● DATASET EXCERPT:
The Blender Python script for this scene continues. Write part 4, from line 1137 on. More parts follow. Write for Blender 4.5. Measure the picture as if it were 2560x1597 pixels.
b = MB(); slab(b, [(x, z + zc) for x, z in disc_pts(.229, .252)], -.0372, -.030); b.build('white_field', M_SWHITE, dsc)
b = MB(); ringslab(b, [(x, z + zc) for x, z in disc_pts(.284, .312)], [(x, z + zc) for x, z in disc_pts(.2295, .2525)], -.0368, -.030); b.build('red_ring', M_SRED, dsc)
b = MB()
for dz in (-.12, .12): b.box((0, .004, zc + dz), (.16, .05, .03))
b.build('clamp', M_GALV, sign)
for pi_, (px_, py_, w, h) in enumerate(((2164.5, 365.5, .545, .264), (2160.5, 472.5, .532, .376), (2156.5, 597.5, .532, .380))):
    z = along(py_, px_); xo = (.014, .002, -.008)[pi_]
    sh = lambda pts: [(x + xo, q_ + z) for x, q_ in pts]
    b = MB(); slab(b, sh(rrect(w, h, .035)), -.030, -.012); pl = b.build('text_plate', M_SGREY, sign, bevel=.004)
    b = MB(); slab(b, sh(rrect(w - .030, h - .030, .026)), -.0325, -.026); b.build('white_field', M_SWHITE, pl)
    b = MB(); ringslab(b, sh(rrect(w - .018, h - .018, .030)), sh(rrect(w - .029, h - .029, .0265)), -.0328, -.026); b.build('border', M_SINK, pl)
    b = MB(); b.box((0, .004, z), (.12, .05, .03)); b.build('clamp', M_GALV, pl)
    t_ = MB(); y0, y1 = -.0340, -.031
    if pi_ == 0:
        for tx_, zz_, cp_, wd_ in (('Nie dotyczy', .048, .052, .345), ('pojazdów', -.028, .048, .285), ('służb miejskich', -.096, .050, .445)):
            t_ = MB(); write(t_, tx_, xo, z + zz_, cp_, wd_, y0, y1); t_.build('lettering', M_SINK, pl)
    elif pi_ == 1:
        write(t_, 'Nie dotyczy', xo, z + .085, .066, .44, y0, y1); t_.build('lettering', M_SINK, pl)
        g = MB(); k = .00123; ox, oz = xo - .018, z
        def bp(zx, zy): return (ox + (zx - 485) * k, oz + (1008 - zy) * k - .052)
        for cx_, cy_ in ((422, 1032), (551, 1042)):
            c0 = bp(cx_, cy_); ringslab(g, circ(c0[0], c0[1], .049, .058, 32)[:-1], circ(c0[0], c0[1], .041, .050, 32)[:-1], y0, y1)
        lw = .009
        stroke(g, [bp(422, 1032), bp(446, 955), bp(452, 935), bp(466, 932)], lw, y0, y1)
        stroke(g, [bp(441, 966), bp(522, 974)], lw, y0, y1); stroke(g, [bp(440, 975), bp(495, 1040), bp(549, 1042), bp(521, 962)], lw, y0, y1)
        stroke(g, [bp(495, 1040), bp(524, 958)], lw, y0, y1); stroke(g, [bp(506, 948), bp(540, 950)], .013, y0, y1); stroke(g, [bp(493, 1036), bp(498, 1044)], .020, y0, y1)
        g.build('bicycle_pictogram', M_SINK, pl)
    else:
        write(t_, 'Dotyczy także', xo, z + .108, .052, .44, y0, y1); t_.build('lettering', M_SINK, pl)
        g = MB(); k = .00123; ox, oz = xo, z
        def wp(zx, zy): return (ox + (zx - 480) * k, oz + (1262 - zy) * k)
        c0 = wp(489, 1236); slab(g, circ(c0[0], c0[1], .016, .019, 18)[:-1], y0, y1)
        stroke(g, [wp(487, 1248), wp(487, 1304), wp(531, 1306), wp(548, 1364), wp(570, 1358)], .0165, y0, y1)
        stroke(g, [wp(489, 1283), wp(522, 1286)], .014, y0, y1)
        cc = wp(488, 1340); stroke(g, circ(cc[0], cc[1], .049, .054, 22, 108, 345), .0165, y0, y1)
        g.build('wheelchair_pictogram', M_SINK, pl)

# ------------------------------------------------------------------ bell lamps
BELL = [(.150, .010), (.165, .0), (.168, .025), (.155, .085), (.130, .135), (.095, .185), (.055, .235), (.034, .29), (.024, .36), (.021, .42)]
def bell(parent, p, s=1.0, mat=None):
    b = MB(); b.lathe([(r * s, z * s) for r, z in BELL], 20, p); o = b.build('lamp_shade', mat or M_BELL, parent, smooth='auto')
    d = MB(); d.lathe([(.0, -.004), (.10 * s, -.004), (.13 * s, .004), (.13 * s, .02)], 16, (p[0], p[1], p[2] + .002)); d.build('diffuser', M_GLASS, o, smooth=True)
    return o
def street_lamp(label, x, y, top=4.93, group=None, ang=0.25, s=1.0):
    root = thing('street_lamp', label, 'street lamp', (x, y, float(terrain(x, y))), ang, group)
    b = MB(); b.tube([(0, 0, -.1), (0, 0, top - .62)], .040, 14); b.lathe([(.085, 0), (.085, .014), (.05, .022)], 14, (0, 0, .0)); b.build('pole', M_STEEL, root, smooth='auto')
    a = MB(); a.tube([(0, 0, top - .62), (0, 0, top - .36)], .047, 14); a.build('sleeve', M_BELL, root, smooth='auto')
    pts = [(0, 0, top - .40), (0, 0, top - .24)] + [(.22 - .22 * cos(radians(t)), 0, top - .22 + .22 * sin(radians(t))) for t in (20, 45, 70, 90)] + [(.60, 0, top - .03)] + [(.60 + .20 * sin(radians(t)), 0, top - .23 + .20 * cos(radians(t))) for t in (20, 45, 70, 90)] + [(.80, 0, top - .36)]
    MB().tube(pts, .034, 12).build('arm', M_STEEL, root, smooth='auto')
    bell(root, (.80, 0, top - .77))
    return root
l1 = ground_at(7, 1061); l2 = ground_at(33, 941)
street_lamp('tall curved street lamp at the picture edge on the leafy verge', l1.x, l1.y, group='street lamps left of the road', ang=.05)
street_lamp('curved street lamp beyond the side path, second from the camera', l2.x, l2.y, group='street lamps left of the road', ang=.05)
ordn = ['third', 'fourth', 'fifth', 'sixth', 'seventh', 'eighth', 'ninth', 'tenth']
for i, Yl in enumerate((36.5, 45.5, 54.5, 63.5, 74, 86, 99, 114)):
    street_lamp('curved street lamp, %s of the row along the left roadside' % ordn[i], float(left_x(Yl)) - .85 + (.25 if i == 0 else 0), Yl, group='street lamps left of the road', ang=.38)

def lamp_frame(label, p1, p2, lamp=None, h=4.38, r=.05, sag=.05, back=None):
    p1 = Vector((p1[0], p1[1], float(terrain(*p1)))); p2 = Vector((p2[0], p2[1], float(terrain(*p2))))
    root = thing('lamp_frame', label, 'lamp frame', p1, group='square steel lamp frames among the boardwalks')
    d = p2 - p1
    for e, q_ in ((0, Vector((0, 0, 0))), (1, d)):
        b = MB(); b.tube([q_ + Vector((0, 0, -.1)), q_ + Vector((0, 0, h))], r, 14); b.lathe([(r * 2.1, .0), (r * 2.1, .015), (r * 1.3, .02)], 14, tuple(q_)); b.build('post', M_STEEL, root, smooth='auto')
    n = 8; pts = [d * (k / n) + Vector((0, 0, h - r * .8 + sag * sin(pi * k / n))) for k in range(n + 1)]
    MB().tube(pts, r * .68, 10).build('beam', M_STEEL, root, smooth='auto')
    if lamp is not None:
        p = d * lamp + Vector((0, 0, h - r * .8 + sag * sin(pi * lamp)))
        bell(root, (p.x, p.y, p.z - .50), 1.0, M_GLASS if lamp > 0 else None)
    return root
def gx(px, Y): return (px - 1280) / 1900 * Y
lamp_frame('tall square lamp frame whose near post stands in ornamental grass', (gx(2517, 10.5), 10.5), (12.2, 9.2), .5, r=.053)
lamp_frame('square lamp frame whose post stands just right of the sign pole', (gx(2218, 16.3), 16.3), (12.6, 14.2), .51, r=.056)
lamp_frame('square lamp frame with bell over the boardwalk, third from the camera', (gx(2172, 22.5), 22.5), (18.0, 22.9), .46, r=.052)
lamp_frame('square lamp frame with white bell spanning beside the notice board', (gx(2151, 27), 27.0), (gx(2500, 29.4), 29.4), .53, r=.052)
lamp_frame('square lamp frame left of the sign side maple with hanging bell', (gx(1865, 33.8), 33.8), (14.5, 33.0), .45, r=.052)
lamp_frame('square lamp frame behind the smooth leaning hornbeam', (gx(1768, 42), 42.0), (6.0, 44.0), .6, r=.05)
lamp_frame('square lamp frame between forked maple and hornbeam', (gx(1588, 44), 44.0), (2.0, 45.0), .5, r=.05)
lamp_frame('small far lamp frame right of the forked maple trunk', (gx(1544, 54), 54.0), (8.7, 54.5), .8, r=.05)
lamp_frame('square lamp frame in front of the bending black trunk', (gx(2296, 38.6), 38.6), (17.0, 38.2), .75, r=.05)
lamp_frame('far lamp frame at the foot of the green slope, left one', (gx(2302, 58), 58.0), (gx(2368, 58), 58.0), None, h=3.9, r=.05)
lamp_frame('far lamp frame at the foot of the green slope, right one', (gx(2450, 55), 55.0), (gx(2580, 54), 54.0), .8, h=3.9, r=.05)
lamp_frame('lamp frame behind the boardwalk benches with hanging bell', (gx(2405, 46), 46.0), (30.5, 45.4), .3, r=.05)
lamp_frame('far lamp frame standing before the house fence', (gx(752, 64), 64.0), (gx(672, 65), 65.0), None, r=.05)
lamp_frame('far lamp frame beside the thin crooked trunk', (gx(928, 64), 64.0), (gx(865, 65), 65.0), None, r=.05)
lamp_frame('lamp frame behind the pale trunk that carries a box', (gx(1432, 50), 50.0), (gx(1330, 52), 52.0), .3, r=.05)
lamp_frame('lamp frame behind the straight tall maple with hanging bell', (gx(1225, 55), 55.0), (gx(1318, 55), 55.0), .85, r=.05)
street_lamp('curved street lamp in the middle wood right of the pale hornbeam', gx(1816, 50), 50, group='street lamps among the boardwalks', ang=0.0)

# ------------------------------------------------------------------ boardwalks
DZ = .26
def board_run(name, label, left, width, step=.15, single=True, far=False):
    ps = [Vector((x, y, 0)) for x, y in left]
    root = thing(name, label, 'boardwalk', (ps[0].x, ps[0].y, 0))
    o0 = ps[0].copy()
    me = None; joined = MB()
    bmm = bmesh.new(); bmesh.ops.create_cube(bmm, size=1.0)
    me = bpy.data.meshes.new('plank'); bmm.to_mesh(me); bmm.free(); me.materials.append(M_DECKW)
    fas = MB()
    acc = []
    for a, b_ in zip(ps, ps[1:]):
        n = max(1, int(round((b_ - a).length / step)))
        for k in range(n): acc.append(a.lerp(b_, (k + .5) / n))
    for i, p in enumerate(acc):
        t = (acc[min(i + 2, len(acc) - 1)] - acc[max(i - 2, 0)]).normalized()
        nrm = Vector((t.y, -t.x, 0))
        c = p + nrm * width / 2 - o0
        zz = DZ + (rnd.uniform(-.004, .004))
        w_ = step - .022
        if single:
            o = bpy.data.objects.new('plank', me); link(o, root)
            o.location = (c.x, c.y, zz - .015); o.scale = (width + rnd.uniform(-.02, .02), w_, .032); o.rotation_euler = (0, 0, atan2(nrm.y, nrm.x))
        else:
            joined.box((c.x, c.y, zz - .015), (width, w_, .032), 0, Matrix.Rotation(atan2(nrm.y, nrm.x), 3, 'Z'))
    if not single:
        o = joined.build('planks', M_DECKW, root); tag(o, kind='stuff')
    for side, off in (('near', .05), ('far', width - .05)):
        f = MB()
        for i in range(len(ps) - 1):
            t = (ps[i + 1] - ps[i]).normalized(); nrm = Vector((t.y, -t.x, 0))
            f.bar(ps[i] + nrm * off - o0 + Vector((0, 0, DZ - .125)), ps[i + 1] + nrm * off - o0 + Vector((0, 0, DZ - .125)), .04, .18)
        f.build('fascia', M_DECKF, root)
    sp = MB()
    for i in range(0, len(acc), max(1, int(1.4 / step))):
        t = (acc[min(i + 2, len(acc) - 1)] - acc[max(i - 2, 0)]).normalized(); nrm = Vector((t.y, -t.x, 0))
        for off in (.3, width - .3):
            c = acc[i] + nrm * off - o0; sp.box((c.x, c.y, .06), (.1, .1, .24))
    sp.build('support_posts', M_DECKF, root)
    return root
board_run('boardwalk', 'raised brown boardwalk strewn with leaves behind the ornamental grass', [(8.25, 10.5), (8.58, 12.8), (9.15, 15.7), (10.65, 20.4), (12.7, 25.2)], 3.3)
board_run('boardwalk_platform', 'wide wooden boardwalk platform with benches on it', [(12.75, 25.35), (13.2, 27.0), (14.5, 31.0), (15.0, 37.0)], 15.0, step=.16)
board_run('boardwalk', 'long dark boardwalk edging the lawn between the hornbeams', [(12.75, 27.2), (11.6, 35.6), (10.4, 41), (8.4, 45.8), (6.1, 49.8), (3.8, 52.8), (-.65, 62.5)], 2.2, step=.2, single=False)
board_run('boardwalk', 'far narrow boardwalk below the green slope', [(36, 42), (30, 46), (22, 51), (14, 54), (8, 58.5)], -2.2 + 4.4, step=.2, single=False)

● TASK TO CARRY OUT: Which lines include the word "picture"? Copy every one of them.

● SOLUTION FOR THIS TASK:
The Blender Python script for this scene continues. Write part 4, from line 1137 on. More parts follow. Write for Blender 4.5. Measure the picture as if it were 2560x1597 pixels.
street_lamp('tall curved street lamp at the picture edge on the leafy verge', l1.x, l1.y, group='street lamps left of the road', ang=.05)